Written request:
Using the listing below, give again exactly the lines from the line with "Recreate this scene" to the line with "POST, RAIL_T, RAIL_B = 0.104, 0.056, 0.092", inclusive, without the pictures.

Stored items from a collection:
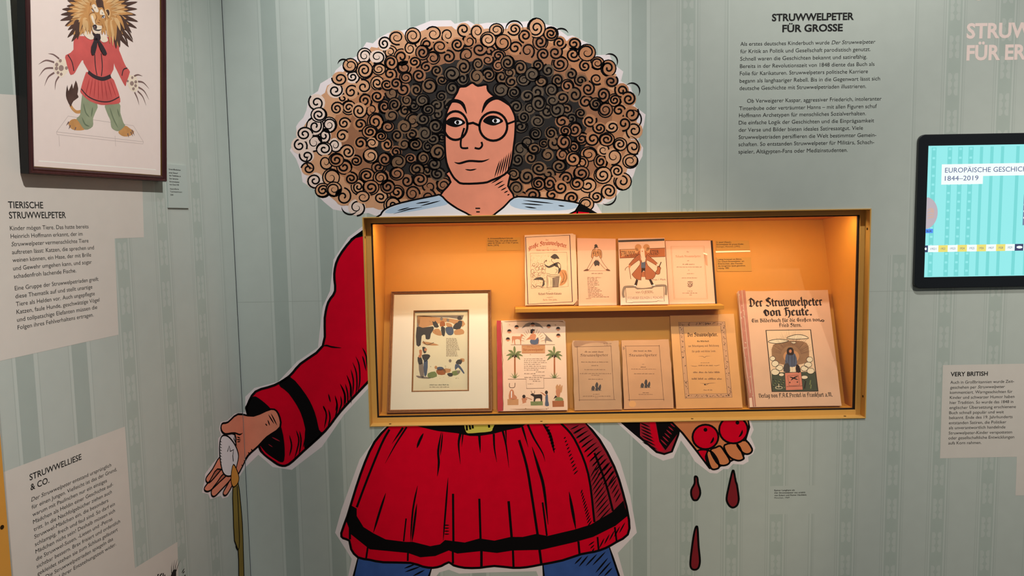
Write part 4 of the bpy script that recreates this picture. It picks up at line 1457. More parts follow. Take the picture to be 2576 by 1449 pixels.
d.poly(sm(cL(450, 920, 400, 820, 392, 740, 410, 640, 425, 720, 470, 620, 485, 690, 520, 580, 552, 690, 540, 760, 556, 800, 490, 850, 465, 900), True, 2), M_MANE, A + .0003)
# trousers and feet
d.poly(sm(cL(600, 790, 620, 780, 800, 890, 770, 1010, 745, 1080, 740, 1180, 640, 1222, 560, 1120, 530, 1075, 575, 1030, 585, 930), True, 3), M_LGRN, A + .0002)
d.poly(sm(cL(905, 890, 1085, 880, 1100, 1000, 1140, 1130, 1160, 1170, 1080, 1240, 1010, 1220, 980, 1180, 970, 1100, 930, 1010), True, 3), M_LGRN, A + .0002)
for q in (cL(620, 880, 650, 1000, 700, 1060), cL(600, 1060, 640, 1150, 700, 1180), cL(960, 930, 1010, 1080, 1070, 1200), cL(1060, 950, 1090, 1060), cL(740, 930, 720, 1060)):
    d.stroke(sm(q, False), 4, M_LGRN2, A + .0004, 1)
d.poly(sm(cL(530, 1085, 460, 1095, 425, 1150, 470, 1215, 560, 1232, 640, 1215, 600, 1140), True, 3), M_FUR, A + .0001)
d.poly(sm(cL(1080, 1240, 1160, 1170, 1230, 1210, 1280, 1250, 1230, 1300, 1150, 1310, 1090, 1280), True, 3), M_FUR, A + .0001)
for q in (cL(430, 1120, 395, 1170), cL(450, 1165, 428, 1215), cL(520, 1190, 505, 1235), cL(1250, 1225, 1285, 1300), cL(1235, 1250, 1262, 1310), cL(1195, 1270, 1210, 1325)):
    d.stroke(q, 4, M_CLAW, A + .0005, 2)
# paws
for pts in (cL(345, 300, 400, 320, 440, 400, 420, 460, 350, 535, 290, 520, 240, 460, 235, 380, 280, 320), cL(1240, 515, 1300, 520, 1330, 620, 1325, 700, 1280, 730, 1230, 700, 1190, 620, 1165, 560, 1190, 500)):
    d.poly(sm(pts, True, 3), M_FUR3, A + .0002)
for x, y, r in ((318, 325, 20), (272, 375, 22), (268, 425, 22), (288, 480, 18), (330, 420, 34), (398, 420, 20), (330, 500, 18), (1255, 545, 16), (1300, 600, 18), (1298, 650, 18), (1270, 690, 18), (1250, 620, 26), (1195, 590, 14)):
    p = cL(x, y)[0]
    d.poly(ell(p[0], p[1], r / 5.17, r / 4.4, 10), mat('lion_pad', (160, 134, 126), 0.8), A + .0004)
for q in (cL(305, 300, 230, 245, 160, 232), cL(240, 345, 130, 320, 35, 372), cL(225, 420, 120, 430, 40, 530), cL(240, 480, 160, 540, 112, 655), cL(300, 530, 260, 600, 248, 705),
          cL(1280, 525, 1330, 508, 1388, 525), cL(1330, 595, 1400, 610, 1475, 690), cL(1335, 670, 1410, 720, 1472, 830), cL(1325, 720, 1390, 790, 1435, 905), cL(1285, 735, 1320, 810, 1345, 900)):
    d.stroke(sm(q, False), 4.6, M_CLAW, A + .0003, 2)
# tunic
d.poly(sm(cL(500, 0, 490, 180, 415, 240, 380, 280, 440, 490, 470, 505, 510, 480, 600, 320, 690, 300, 640, 60), True, 2), M_LRED, A + .0004)
d.poly(sm(cL(1000, 60, 1080, 180, 1140, 330, 1180, 410, 1225, 470, 1180, 600, 1170, 655, 1140, 620, 1060, 460, 1010, 330), True, 2), M_LRED, A + .0004)
d.poly(cL(500, 0, 1080, 20, 1085, 200, 1020, 330, 1010, 440, 970, 520, 830, 560, 690, 470, 620, 350, 600, 200, 500, 100), M_LRED, A + .0006)
d.poly(sm(cL(680, 470, 640, 510, 585, 690, 590, 750, 700, 850, 850, 900, 960, 895, 1080, 880, 1098, 820, 1040, 640, 980, 540, 830, 570), True, 2), M_LRED, A + .0005)
for i in range(8):
    d.stroke(cL(700 + i * 38, 550 + 3 * i, 640 + i * 58, 790 + (40 if 2 < i < 6 else 10)), 3, M_LRED2, A + .0008, 1)
for q in (cL(415, 245, 470, 340, 495, 460), cL(1120, 520, 1140, 440, 1190, 420), cL(765, 240, 775, 400, 795, 515), cL(850, 230, 865, 400, 852, 525), cL(590, 690, 680, 790, 820, 850, 960, 855, 1085, 795)):
    d.stroke(sm(q, False), 3, M_LBLK, A + .0009)
d.stroke(sm(cL(680, 470, 760, 530, 870, 562, 975, 525), False), 10, M_LBLK, A + .0009)
# mane behind, face, collar, bow
r2 = random.Random(5)
cx, cy = cM(1260, 420)[0]


def tuft(t, r0, r1, w, m, h, bend):
    ca, sa = math.cos(t), math.sin(t)
    b0 = (cx + r0 * ca, cy + r0 * sa)
    e0 = (cx + r1 * ca - bend * sa, cy + r1 * sa * 0.98 + abs(bend) * 0.35)
    m0 = ((b0[0] * .45 + e0[0] * .55) + bend * .25 * sa, (b0[1] * .45 + e0[1] * .55) - bend * .25 * ca)
    d.poly(sm([(b0[0] - sa * w, b0[1] + ca * w), (m0[0] - sa * w * .7, m0[1] + ca * w * .7), e0, (m0[0] + sa * w * .7, m0[1] - ca * w * .7), (b0[0] + sa * w, b0[1] - ca * w)], True, 3), m, h)


for ring_, (r0, r1, m, n, w) in enumerate(((45, 96, M_MANE, 40, 8), (34, 82, M_FUR, 40, 7), (30, 66, M_FUR2, 34, 6), (22, 50, M_FUR, 26, 5))):
    for i in range(n):
        t = 2 * math.pi * i / n + ring_ * 0.13
        down = max(0.0, math.sin(t))
        side = abs(math.cos(t))
        if down > 0.80 and ring_ < 3:
            continue
        L = r2.uniform(0.84, 1.04) * (1.0 + 0.14 * down * side * 2) * (0.96 if math.cos(t) < 0 else 1.06)
        tuft(t, r0, r1 * L, w, m, A + .0011 + ring_ * .0004 + (i % 7) * .00004, r2.uniform(5, 11) * (1 if math.cos(t) > 0 else -1))
for i in range(26):
    t = 2 * math.pi * i / 26 + 0.05
    if math.sin(t) < 0.8:
        d.stroke([(cx + 40 * math.cos(t), cy + 40 * math.sin(t)), (cx + 68 * math.cos(t), cy + 68 * math.sin(t))], 1.0, M_PORGL, A + .0027, 1)
B = A + .003
d.poly(sm(cM(850, 1030, 930, 1140, 1070, 1205, 1180, 1130, 1100, 1000, 950, 960), True, 3), M_FUR3, B)
d.poly(sm(cM(1290, 1130, 1390, 1260, 1480, 1285, 1580, 1230, 1520, 1100, 1340, 1080), True, 3), M_FUR3, B)
# long locks falling over the collar
for k, (bx, by, ex, ey, w, m) in enumerate((
        (640, 620, 500, 1035, 60, M_MANE), (700, 700, 600, 1120, 70, M_MANE), (760, 760, 655, 1200, 60, M_MANE), (1850, 700, 2040, 1300, 60, M_MANE), (1900, 620, 2190, 1350, 55, M_MANE),
        (1950, 560, 2340, 1215, 55, M_MANE), (1950, 480, 2300, 1010, 55, M_MANE), (1800, 800, 1940, 1440, 90, M_MANE), (1740, 820, 1830, 1480, 80, M_MANE),
        (820, 520, 715, 1000, 60, M_FUR), (880, 560, 850, 1010, 60, M_FUR2), (960, 600, 1030, 1050, 70, M_FUR), (900, 640, 960, 1060, 55, M_FUR2),
        (1480, 600, 1400, 1060, 70, M_FUR), (1540, 620, 1570, 1100, 70, M_FUR2), (1640, 620, 1640, 1330, 70, M_FUR), (1700, 640, 1720, 1410, 60, M_FUR2), (1760, 640, 1800, 1240, 70, M_FUR),
        (1820, 560, 1950, 940, 70, M_FUR2), (1880, 480, 2080, 900, 60, M_FUR))):
    mx_, my_ = bx * .5 + ex * .5 + (14 if ex > bx else -14), by * .5 + ey * .5
    d.poly(sm(cM(bx - w, by, mx_ - w * .7, my_, ex, ey, mx_ + w * .7, my_, bx + w, by), True, 3), m, B + .0002 + k * .0001)
B += .0025
d.poly(sm(cM(1040, 160, 1130, 60, 1250, 20, 1400, 60, 1470, 200, 1500, 430, 1480, 640, 1400, 860, 1340, 1020, 1230, 1045, 1110, 960, 1060, 780, 1000, 520, 1010, 300), True, 3), M_FUR, B)
d.poly(sm(cM(1210, 0, 1400, 0, 1440, 160, 1460, 330, 1400, 230, 1300, 230, 1240, 190), True, 3), M_MANE, B + .0002)
d.poly(sm(cM(1080, 170, 1170, 130, 1280, 290, 1270, 370, 1190, 360, 1120, 260), True, 3), M_FUR3, B + .0002)
d.poly(sm(cM(1330, 320, 1400, 290, 1480, 470, 1400, 450, 1330, 440), True, 3), M_FUR3, B + .0002)
d.poly(sm(cM(1015, 450, 1130, 395, 1190, 480, 1230, 740, 1150, 750, 1090, 640), True, 3), M_FUR2, B + .0002)
d.poly(sm(cM(1060, 500, 1110, 480, 1190, 730, 1120, 700), True, 3), M_FUR3, B + .0004)
for q in (cM(1010, 500, 1030, 420, 1120, 385, 1180, 400), cM(1190, 420, 1230, 520, 1190, 640, 1230, 760), cM(1290, 600, 1340, 640), cM(1250, 680, 1330, 700), cM(1390, 720, 1430, 850),
          cM(1450, 200, 1480, 400), cM(1040, 170, 1060, 60), cM(1480, 470, 1500, 640), cM(1150, 370, 1090, 300)):
    d.stroke(sm(q, False), 2.6, M_PORGL, B + .0005, 1)
d.poly(sm(cM(1070, 290, 1110, 300, 1150, 370, 1100, 345), True, 3), M_WHITE, B + .0005)
d.stroke(sm(cM(1060, 270, 1110, 290, 1160, 385), False), 2.2, M_LBLK, B + .0006, 1)
d.poly(sm(cM(1385, 545, 1420, 490, 1480, 490, 1460, 545), True, 3), M_WHITE, B + .0005)
d.stroke(sm(cM(1375, 555, 1420, 480, 1490, 485), False), 2.2, M_LBLK, B + .0006, 1)
d.poly(ell(*cM(1432, 522)[0], 1.8, 1.8, 8), M_LBLK, B + .0006)
d.stroke(cM(1165, 210, 1190, 260), 2.2, M_LBLK, B + .0006, 1)
d.stroke(cM(1395, 370, 1410, 420), 2.2, M_LBLK, B + .0006, 1)
d.poly(sm(cM(1095, 850, 1120, 760, 1190, 740, 1290, 770, 1385, 790, 1380, 870, 1345, 1000, 1240, 1045, 1130, 970), True, 3), M_FUR3, B + .0004)
d.poly(sm(cM(1110, 770, 1190, 745, 1235, 800, 1225, 880, 1150, 870, 1110, 830), True, 3), M_LBLK, B + .0006)
d.poly(ell(*cM(1165, 820)[0], 2.6, 2.2, 8), M_CLAW, B + .0007)
d.stroke(sm(cM(1110, 860, 1180, 905, 1290, 920, 1380, 890), False), 3.2, M_LBLK, B + .0007, 1)
d.poly(sm(cM(1475, 300, 1600, 275, 1650, 420, 1600, 545, 1540, 450), True, 3), M_FUR2, B + .0003)
d.poly(sm(cM(1510, 310, 1590, 300, 1620, 420, 1580, 480, 1550, 400), True, 3), M_MANE, B + .0004)
d.poly(sm(cM(1090, 980, 1180, 1050, 1240, 1060, 1330, 1030, 1320, 1120, 1180, 1120), True, 3), M_LBLK, B + .0003)
d.poly(sm(cM(1180, 1040, 1320, 1040, 1340, 1200, 1150, 1210), True, 3), M_LBLK, B + .001)
d.poly(sm(cL(770, 30, 715, 140, 722, 245, 765, 230, 800, 60), True, 2), M_LBLK, B + .001)
d.poly(sm(cL(800, 40, 870, 130, 920, 235, 870, 245, 810, 120), True, 2), M_LBLK, B + .001)
d.build('lion_drawing', lp)

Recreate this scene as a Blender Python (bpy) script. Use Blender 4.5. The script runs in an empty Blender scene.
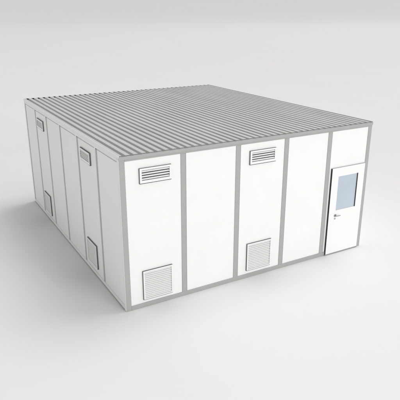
import bpy, bmesh, math, random
from mathutils import Vector, Matrix

random.seed(4)
sc = bpy.context.scene
COL = sc.collection

# ------------------------------------------------------------------ sizes (metres)
W, L, H = 6.01, 7.11, 2.966          # front width, depth, height to the top of the frame
FRONT = [0.0, 1.235, 2.435, 3.612, 4.785, W]      # joints of the front wall
LEFT = [0.0, 1.235, 2.40, 3.66, 4.86, 5.965, L]   # joints of the long walls
POST, RAIL_T, RAIL_B = 0.104, 0.056, 0.092

# ------------------------------------------------------------------ materials
def mat(name, rgb, rough=0.5, metal=0.0, var=0.0, scale=3.0, bump=0.0, bscale=40.0, spec=0.5, stretch=(1, 1, 1)):
    m = bpy.data.materials.new(name)
    m.use_nodes = True
    nt = m.node_tree
    b = nt.nodes["Principled BSDF"]
    b.inputs["Base Color"].default_value = (*rgb, 1)
    b.inputs["Roughness"].default_value = rough
    b.inputs["Metallic"].default_value = metal
    b.inputs["Specular IOR Level"].default_value = spec
    tc = nt.nodes.new("ShaderNodeTexCoord")
    mp = nt.nodes.new("ShaderNodeMapping")
    mp.inputs["Scale"].default_value = stretch
    nt.links.new(tc.outputs["Object"], mp.inputs["Vector"])
    if var:
        n = nt.nodes.new("ShaderNodeTexNoise")
        n.inputs["Scale"].default_value = scale
        n.inputs["Detail"].default_value = 5
        r = nt.nodes.new("ShaderNodeValToRGB")
        r.color_ramp.elements[0].position = 0.3
        r.color_ramp.elements[1].position = 0.7
        r.color_ramp.elements[0].color = (*[c * (1 - var) for c in rgb], 1)
        r.color_ramp.elements[1].color = (*[min(1, c * (1 + var)) for c in rgb], 1)
        nt.links.new(mp.outputs[0], n.inputs["Vector"])
        nt.links.new(n.outputs["Fac"], r.inputs[0])
        nt.links.new(r.outputs[0], b.inputs["Base Color"])
        mr = nt.nodes.new("ShaderNodeMapRange")
        mr.inputs["To Min"].default_value = max(0.02, rough - 0.07)
        mr.inputs["To Max"].default_value = min(1, rough + 0.07)
        nt.links.new(n.outputs["Fac"], mr.inputs["Value"])
        nt.links.new(mr.outputs[0], b.inputs["Roughness"])
    if bump:
        n2 = nt.nodes.new("ShaderNodeTexNoise")
        n2.inputs["Scale"].default_value = bscale
        bp = nt.nodes.new("ShaderNodeBump")
        bp.inputs["Strength"].default_value = bump
        bp.inputs["Distance"].default_value = 0.01
        nt.links.new(mp.outputs[0], n2.inputs["Vector"])
        nt.links.new(n2.outputs["Fac"], bp.inputs["Height"])
        nt.links.new(bp.outputs[0], b.inputs["Normal"])
    return m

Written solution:
Recreate this scene as a Blender Python (bpy) script. Use Blender 4.5. The script runs in an empty Blender scene.
import bpy, bmesh, math, random
from mathutils import Vector, Matrix

random.seed(4)
sc = bpy.context.scene
COL = sc.collection

# ------------------------------------------------------------------ sizes (metres)
W, L, H = 6.01, 7.11, 2.966          # front width, depth, height to the top of the frame
FRONT = [0.0, 1.235, 2.435, 3.612, 4.785, W]      # joints of the front wall
LEFT = [0.0, 1.235, 2.40, 3.66, 4.86, 5.965, L]   # joints of the long walls
POST, RAIL_T, RAIL_B = 0.104, 0.056, 0.092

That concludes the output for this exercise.